I made use of the sample code from the examples at Google Charts and used it along with some minor tweaks to suit my needs. The loadChart() function is called for the first time when the page is loaded, and then I have a SignalR hub, which updates the chart with the same option sets that I have in the loadChart() function. I added three data columns to display the data in the chart.

There are a few things that I would like to talk about in the above code. First, the timeofday is displayed on the X-axis because time is continuous and I want to update the chart over time. Second, the gridlines property of the vAxis lets you set how many horizontal rows you want to see in the graph. I have increased it to quite a significant number because I want to see the graph in more detail. You can play around with these settings and see what looks better for you. Third, the response I receive in the Hub is in string format and, therefore, I have parsed that string to JSON in order to read it and set to the rows. Also note that I have left the console.log in the above code so that when you run the web app, you can see the raw data in the console.

In HomeController.cs, first, I will set the connection string to the Queue, which I have associated with the IoT Hub endpoint in Azure, and set the Queue name along with the IHubContext for SignalR communication.

private string connectionString = "Endpoint=sb://iothubqueue-ns.servicebus.windows.net/;SharedAccessKeyName=RootManageSharedAccessKey;SharedAccessKey=88kJcD1mvJnO1jtiiY+AcUtIoinW//V/lF2WicOJ50s=";
private string queueName = "iothubqueue";
private IHubContext _hubContext;

In the constructor, initialize the IHubContext object.

_hubContext = GlobalHost.ConnectionManager.GetHubContext<IoTHub>();

Here is the code for the IoTHub class:

using Microsoft.AspNet.SignalR;
namespace IoTHubTempWebApp.Hubs
{
    public class IoTHub : Hub
    {
        public void IoTHubNotification(string value)
        {
            Clients.All.iotHubNotification(value);
        }
    }
}

And the code for Startup class (Startup.cs)

using Microsoft.Owin;
using Owin;
[assembly: OwinStartup(typeof(IoTHubTempWebApp.Startup))]
namespace IoTHubTempWebApp
{
    public class Startup
    {
        public void Configuration(IAppBuilder app)
        {
            app.MapSignalR();
        }
    }
}

In the Index ActionResult, I will start a task that will read the messages from the Queue, and then SignalR will broadcast it to the client side, which, in turn, updates the chart with the latest data or temperature/humidity readings.
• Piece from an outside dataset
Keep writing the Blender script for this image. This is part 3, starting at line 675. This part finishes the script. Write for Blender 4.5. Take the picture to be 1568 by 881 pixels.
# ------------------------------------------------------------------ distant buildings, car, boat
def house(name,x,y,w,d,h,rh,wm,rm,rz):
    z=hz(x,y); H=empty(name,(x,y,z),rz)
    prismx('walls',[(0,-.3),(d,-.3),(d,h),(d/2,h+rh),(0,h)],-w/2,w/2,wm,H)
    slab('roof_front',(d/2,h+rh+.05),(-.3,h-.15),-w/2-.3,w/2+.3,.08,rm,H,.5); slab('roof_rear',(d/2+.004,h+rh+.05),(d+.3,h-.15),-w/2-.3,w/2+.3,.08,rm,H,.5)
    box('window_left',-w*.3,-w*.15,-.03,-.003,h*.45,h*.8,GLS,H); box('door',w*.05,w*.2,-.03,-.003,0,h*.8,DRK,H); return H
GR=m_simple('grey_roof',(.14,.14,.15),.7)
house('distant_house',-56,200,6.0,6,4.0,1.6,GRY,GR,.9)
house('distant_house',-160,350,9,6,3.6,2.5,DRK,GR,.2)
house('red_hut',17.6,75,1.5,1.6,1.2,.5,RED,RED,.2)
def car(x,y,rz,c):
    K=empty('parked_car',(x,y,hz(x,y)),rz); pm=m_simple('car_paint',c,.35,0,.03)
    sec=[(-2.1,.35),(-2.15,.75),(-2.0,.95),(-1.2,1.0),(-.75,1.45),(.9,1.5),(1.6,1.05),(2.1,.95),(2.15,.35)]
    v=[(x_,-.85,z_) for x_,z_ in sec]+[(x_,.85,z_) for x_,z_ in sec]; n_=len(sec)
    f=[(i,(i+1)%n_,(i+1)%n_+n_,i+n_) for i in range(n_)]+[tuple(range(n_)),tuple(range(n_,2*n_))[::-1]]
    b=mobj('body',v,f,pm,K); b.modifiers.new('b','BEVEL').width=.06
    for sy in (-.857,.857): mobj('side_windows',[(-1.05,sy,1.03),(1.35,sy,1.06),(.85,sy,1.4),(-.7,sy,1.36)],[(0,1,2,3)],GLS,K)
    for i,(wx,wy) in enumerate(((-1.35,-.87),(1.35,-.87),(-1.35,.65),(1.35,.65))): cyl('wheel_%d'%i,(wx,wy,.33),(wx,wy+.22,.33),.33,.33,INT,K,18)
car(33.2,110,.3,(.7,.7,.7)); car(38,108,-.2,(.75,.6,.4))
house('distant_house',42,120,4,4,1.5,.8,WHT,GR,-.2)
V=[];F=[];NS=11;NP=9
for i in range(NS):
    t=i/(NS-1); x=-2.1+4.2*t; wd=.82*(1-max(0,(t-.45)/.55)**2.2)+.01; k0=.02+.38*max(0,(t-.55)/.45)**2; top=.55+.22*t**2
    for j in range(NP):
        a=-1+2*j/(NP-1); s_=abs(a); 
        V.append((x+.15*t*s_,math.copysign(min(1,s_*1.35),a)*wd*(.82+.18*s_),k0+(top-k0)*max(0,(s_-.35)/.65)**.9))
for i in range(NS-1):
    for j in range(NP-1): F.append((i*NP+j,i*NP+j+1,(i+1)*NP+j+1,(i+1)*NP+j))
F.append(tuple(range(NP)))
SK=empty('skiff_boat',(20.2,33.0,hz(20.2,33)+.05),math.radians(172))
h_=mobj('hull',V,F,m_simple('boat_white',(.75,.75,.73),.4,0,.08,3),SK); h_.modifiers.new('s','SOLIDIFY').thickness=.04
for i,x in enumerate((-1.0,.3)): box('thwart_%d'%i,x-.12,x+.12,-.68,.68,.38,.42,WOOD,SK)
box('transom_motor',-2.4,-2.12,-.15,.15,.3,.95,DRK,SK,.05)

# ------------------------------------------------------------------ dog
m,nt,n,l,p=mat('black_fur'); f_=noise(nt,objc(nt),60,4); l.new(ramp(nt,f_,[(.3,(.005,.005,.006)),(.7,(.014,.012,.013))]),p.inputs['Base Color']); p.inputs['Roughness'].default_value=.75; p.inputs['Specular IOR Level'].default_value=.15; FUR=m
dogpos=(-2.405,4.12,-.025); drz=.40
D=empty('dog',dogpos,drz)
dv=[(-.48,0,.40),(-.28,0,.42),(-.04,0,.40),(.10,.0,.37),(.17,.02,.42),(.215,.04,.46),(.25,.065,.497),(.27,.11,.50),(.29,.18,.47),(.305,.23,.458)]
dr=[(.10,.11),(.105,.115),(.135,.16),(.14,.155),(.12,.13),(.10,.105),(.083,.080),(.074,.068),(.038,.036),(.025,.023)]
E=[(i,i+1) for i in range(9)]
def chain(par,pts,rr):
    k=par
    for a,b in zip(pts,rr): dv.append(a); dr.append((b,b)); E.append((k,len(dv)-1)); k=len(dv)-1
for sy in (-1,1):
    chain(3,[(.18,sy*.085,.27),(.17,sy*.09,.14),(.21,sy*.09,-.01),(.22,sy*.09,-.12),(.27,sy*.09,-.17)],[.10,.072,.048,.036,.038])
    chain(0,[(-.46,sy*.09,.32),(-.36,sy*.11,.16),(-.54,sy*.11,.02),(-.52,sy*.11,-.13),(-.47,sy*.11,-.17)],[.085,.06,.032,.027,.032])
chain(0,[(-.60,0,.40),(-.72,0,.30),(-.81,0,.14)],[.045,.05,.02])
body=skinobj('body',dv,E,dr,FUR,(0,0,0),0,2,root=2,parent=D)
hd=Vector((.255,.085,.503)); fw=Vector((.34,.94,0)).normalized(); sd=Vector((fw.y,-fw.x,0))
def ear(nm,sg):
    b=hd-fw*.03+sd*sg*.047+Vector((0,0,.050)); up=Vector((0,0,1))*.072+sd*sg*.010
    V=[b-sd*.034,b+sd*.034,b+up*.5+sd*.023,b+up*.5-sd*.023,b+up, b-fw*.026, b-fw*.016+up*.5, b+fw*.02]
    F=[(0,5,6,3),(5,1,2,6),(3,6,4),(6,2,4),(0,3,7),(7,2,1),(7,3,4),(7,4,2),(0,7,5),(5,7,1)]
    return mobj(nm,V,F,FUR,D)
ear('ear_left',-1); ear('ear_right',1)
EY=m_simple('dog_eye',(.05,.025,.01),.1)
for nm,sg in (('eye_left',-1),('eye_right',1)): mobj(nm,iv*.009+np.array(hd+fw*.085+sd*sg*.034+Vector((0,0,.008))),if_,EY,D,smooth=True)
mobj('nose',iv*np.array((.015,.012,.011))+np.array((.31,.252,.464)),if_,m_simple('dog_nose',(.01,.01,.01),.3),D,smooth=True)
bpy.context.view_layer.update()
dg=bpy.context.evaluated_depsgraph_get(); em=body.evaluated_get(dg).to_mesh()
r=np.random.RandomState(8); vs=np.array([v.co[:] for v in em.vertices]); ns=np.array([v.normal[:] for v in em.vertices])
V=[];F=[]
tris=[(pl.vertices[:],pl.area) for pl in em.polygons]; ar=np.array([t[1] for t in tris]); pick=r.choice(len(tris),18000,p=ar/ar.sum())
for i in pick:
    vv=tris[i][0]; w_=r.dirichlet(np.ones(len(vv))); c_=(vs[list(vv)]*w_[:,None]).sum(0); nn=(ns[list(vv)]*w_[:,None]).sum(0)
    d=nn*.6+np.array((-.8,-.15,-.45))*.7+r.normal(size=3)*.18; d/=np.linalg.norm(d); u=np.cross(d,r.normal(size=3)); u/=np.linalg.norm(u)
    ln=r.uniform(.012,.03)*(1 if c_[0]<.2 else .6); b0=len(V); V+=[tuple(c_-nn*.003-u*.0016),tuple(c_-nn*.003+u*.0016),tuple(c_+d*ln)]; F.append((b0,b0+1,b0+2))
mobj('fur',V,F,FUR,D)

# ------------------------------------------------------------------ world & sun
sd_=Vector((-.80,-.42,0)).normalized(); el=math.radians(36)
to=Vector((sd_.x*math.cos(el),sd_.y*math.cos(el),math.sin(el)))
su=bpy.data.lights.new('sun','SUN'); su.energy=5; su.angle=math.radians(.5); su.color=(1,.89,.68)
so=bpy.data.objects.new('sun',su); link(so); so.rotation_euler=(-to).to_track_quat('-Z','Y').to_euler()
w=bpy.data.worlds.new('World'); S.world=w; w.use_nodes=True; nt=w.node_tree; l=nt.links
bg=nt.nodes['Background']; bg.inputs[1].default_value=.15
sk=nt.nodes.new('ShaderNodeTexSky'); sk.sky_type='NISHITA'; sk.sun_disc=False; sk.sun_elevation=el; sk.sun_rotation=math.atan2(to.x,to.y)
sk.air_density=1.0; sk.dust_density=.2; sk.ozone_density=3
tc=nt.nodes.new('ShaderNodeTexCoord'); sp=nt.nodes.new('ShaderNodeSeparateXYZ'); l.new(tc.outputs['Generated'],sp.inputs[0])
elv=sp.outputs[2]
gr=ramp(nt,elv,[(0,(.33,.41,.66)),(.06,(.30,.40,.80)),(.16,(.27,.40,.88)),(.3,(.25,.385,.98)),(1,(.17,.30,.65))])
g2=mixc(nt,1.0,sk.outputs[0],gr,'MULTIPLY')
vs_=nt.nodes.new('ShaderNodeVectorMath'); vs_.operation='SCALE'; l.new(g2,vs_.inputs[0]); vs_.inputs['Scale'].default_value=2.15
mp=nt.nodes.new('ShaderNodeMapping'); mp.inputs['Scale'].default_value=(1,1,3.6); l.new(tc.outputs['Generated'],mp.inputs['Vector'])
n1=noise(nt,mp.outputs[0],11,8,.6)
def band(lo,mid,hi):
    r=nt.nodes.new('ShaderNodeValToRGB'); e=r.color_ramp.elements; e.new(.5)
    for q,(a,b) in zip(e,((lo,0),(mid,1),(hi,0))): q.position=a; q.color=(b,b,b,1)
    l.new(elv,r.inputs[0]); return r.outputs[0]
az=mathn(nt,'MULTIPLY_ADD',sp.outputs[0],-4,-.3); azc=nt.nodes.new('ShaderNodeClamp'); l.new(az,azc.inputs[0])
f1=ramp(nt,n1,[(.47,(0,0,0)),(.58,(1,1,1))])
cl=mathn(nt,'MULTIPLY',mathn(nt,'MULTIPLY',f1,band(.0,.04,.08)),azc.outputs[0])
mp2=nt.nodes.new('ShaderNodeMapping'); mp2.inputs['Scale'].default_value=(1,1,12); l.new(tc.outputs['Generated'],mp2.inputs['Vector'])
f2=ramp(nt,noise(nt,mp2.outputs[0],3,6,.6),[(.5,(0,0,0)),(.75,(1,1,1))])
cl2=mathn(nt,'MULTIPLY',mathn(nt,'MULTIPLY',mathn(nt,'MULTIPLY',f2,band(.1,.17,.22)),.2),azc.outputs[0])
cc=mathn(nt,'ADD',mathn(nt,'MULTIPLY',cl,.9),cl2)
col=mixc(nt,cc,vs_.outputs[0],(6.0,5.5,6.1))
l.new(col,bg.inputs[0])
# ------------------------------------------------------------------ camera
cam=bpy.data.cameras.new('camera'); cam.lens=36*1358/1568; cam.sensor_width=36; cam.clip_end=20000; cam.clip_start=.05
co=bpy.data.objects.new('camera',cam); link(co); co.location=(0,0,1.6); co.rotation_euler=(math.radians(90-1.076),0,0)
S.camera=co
public ActionResult Index()
{
    Task task = Task.Run(() =>
    {
        QueueClient client = QueueClient.CreateFromConnectionString(connectionString, queueName, ReceiveMode.ReceiveAndDelete);
        client.OnMessage(message =>
        {
            Stream stream = message.GetBody<Stream>();
            StreamReader reader = new StreamReader(stream, Encoding.ASCII);
            string s = reader.ReadToEnd();
            _hubContext.Clients.All.ioTHubNotification(s);
        });
    });
    task.Wait();
    return View();
}

First, I created a QueueClient object with the connection string and Queue name along with the ReceiveMode. I have set ReceiveMode to ReceiveAndDelete, as I want to delete the data from the Queue once it has been read, although you have an option to have the data in the queue for a maximum of seven days in Azure. The QueueClient has an OnMessage event, which processes a message in an event-driven message pump. That means that as soon as the something is being added to the Queue, this event is fired. I get the message body in the form of a Stream, read the message to the end, and pass the message to the SignalR hub, which updates my chart in real time. Here is the final output I have now.

If you look closely, you will notice that the temperature line is not as smooth as you thought it would be. This is because every time the Raspberry Pi reads the data from the sensor, there is a slight change in the temperature — only a few decimal places. If you don't like this, then you can change the gridlines property of the vAxis in the chart. Also, you can try changing the time delay on the device to see if that impacts the lines on the chart. Try changing both the time delay in the device application and the gridlines in the web application to see how the chart renders.

The complete source code is available on GitHub.